Io nel 2018 di fortuna ne ebbi meno: al mio sogno di trovare il Varri Lamit dovetti momentaneamente rinunciare. A un bel momento ci trovammo la strada sbarrata da un enorme pannello: diceva che i lavori di costruzione di una certa diga avrebbero tagliato quel tratto dalla circolazione per molti mesi. Il tutto dopo aver raggiunto quel punto a seguito di alcune ore tutte percorse in mezzo a una spianata lunare, incontrando solo camion dei lavori in corso, con gli unici cartelli indicatori che intimavano di non uscire dai tracciati principali, perché c’erano tratti minati. Quando lessi che l’ingegnere responsabile dell’opera era italiano, pensai “faccio una foto al pannello, non si sa mai: potrebbe servire per tenersi informati sull’andamento dei lavori”. Insomma, si sarà intuito, non sono una che lascia perder facilmente. Ma una cosa l’ho capita: le montagne non s’incontrano, soprattutto quelle albanesi, le persone sì. A me rimangono Isiona, Kujtim e tanta voglia di tornare in un paese cui debbo molto, visto che, a differenza di quanto scrive il sito Pietre della Memoria il finanziere cui è dedicata la lapide all’entrata della Tenenza di S. Pietro Vernotico non è caduto in guerra, se no non sarei qui. Ho scritto per informarli, ancora non mi hanno risposto. Nell’attesa mi consolo con la mia vita tranquilla, che non necessita di alcun atto d’eroismo.

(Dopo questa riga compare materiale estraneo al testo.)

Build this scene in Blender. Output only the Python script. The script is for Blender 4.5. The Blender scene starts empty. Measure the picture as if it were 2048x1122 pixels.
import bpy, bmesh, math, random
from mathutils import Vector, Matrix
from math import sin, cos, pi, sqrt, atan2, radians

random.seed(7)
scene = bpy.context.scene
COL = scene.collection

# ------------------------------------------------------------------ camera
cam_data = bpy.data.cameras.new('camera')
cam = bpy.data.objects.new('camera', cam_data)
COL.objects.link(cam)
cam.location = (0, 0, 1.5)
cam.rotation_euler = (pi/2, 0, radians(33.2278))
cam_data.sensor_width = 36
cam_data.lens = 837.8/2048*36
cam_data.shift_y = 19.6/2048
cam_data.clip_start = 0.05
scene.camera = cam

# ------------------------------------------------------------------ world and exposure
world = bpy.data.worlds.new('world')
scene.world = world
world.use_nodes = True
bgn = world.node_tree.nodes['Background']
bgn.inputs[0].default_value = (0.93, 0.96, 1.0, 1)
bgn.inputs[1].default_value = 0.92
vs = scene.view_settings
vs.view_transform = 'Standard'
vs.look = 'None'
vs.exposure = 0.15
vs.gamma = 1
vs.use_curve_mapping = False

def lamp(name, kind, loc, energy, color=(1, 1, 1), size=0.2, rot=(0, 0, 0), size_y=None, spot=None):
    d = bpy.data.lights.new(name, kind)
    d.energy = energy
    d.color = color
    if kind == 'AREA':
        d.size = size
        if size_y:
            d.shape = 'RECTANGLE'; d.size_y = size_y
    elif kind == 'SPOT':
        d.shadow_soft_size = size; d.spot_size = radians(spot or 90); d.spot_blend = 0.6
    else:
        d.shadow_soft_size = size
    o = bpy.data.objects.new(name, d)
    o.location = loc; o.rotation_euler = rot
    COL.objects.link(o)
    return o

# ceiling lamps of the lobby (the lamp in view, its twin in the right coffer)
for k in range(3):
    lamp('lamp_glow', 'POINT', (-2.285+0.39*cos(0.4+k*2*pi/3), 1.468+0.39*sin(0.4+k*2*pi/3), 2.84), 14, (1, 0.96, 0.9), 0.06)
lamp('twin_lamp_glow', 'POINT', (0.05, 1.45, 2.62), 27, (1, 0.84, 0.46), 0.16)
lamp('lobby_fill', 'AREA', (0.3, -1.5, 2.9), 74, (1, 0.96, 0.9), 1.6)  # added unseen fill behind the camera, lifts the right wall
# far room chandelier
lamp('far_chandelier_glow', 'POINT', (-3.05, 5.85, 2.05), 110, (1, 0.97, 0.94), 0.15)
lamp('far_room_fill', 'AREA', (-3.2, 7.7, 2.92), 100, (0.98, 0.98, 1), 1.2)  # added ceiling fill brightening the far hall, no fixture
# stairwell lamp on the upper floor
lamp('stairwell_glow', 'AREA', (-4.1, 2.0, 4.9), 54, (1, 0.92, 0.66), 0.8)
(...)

Potrà sembrare un’eccezionale coincidenza, ma quando comprammo casa, 16 anni fa, prima di tutte le ricerche e le notizie rinvenute in seguito alla collocazione della targa commemorativa, decidemmo di abitare in via Battaglione Morbegno, la traversa a fianco si chiama via Battaglione Edolo.
Non so se c’è lo zampino di mio padre, da lassù, o se è un semplice caso: sta di fatto che io qui mi sento al sicuro, protetta dai due battaglioni fratelli, e che come fu per mio padre ora gli alpini vegliano anche sulla mia famiglia.